_DATA LINES_:
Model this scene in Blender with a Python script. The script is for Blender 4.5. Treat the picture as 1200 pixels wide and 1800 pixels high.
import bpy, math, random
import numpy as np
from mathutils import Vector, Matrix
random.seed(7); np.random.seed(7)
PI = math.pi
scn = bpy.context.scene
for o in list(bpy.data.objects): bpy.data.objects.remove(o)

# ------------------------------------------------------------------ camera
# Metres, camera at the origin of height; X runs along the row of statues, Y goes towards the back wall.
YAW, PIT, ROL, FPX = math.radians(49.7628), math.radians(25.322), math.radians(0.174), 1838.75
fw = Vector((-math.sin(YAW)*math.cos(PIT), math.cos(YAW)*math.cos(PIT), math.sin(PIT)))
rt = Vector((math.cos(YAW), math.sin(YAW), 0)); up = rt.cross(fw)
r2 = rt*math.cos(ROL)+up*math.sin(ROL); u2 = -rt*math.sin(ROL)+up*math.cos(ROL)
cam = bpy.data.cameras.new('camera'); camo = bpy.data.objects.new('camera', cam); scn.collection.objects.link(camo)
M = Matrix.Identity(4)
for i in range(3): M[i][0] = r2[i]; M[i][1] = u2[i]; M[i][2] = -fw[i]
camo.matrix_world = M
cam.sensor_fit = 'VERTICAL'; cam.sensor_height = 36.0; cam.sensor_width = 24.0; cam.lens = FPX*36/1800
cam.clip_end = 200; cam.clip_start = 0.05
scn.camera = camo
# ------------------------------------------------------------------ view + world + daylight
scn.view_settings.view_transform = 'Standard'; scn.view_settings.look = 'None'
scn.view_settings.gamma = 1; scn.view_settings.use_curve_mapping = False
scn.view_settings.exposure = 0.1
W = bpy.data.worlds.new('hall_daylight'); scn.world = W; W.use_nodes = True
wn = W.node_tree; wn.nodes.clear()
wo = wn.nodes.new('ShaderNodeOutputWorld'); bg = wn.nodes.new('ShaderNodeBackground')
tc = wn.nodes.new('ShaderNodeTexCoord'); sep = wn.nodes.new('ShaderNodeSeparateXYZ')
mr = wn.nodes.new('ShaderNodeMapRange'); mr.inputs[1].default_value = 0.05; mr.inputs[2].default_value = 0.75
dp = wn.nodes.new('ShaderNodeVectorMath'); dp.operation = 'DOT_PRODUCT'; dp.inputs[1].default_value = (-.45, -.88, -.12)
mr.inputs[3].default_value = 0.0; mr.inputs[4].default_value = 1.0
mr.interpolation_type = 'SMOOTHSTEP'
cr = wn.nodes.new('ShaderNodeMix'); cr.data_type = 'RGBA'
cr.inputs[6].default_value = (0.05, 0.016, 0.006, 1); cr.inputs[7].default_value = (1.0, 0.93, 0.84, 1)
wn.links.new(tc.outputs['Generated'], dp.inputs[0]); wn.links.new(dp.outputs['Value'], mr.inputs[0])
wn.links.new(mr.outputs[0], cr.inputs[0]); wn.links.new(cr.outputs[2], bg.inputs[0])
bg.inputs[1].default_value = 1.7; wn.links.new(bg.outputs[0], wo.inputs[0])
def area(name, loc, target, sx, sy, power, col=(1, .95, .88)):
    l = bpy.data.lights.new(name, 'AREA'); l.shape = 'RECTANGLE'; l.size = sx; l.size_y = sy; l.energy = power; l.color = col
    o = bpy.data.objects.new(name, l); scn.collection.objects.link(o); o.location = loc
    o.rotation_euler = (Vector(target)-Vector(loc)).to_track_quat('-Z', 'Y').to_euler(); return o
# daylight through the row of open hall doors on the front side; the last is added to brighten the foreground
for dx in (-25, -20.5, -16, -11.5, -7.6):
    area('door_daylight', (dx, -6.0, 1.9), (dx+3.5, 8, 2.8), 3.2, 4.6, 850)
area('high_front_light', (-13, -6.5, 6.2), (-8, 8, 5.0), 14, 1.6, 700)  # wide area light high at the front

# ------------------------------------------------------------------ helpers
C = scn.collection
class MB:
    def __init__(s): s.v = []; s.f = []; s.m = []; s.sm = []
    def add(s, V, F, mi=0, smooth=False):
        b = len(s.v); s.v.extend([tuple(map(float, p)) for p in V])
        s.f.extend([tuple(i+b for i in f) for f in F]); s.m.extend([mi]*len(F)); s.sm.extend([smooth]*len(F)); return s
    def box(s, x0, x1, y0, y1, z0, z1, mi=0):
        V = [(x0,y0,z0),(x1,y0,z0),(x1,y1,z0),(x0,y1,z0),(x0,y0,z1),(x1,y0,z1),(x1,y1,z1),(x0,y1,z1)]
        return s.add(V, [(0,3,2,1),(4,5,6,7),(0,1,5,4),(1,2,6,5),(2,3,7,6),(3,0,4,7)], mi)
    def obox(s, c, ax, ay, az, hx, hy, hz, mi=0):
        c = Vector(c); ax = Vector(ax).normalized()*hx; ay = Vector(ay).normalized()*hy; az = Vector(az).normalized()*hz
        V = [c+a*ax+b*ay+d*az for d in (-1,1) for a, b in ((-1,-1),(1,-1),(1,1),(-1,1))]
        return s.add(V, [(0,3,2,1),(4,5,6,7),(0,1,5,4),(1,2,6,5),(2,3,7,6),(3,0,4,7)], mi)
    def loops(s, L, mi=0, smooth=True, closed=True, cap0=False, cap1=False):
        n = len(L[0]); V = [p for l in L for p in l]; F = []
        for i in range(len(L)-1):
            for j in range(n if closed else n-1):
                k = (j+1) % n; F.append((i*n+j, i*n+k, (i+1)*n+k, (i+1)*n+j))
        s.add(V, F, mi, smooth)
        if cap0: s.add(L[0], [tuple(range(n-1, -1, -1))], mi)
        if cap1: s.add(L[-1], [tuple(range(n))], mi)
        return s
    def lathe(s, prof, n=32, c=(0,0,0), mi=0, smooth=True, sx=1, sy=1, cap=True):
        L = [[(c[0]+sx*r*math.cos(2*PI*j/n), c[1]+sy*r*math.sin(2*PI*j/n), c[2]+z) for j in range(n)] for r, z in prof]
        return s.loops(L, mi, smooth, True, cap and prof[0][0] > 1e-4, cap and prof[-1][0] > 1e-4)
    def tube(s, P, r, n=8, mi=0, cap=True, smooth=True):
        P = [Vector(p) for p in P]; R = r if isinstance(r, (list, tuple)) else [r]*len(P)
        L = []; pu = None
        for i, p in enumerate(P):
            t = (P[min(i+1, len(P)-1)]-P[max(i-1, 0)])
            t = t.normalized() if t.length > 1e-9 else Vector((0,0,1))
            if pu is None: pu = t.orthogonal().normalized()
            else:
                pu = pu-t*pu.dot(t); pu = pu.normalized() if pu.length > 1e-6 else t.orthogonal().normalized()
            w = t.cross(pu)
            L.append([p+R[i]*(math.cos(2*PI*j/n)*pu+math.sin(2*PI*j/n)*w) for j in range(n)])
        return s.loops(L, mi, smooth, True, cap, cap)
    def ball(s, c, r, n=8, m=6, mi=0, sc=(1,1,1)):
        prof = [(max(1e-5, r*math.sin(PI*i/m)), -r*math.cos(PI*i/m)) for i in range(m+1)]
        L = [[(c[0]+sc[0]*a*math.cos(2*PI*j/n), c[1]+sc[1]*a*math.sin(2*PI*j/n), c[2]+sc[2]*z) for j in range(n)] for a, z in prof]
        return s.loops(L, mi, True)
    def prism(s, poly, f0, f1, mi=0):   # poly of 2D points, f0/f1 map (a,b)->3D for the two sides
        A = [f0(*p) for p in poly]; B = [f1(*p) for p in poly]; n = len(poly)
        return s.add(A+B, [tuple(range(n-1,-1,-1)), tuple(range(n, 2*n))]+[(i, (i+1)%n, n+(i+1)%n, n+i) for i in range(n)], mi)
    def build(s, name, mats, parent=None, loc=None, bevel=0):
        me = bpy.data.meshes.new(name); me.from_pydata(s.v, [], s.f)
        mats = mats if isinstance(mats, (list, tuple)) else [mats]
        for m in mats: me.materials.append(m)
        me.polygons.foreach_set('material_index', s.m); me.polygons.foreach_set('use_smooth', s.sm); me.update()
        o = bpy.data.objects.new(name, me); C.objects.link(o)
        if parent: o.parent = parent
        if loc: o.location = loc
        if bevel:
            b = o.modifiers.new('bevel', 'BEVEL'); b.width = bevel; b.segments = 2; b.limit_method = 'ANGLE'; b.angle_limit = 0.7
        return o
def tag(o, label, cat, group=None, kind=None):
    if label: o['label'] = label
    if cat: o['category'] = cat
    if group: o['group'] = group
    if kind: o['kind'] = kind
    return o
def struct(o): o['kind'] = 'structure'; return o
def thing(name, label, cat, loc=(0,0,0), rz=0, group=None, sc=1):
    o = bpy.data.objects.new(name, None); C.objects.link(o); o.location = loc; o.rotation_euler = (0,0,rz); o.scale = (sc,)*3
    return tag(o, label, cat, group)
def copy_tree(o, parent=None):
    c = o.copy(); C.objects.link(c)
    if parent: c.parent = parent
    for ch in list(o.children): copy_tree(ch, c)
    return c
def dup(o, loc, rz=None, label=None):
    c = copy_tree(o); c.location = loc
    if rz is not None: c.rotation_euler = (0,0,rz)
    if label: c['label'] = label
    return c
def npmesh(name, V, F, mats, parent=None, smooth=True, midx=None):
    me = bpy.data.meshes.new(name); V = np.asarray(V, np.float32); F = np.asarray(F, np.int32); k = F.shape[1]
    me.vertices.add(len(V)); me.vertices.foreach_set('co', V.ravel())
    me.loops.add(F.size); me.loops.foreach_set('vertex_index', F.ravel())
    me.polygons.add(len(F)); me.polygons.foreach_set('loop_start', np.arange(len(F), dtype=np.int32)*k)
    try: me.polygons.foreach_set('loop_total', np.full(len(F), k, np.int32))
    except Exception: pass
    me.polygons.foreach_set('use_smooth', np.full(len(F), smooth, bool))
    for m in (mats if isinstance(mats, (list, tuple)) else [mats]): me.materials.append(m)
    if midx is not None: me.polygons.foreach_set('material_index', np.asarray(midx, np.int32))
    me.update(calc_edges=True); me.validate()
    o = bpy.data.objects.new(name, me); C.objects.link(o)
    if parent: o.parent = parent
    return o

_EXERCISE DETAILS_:
Copy exactly the lines that run from the first line of the data to the line containing "for o in list(bpy.data.objects): bpy.data.objects.remove(o)", please, with both ends included and nothing else.

_FINAL ANSWER_:
Model this scene in Blender with a Python script. The script is for Blender 4.5. Treat the picture as 1200 pixels wide and 1800 pixels high.
import bpy, math, random
import numpy as np
from mathutils import Vector, Matrix
random.seed(7); np.random.seed(7)
PI = math.pi
scn = bpy.context.scene
for o in list(bpy.data.objects): bpy.data.objects.remove(o)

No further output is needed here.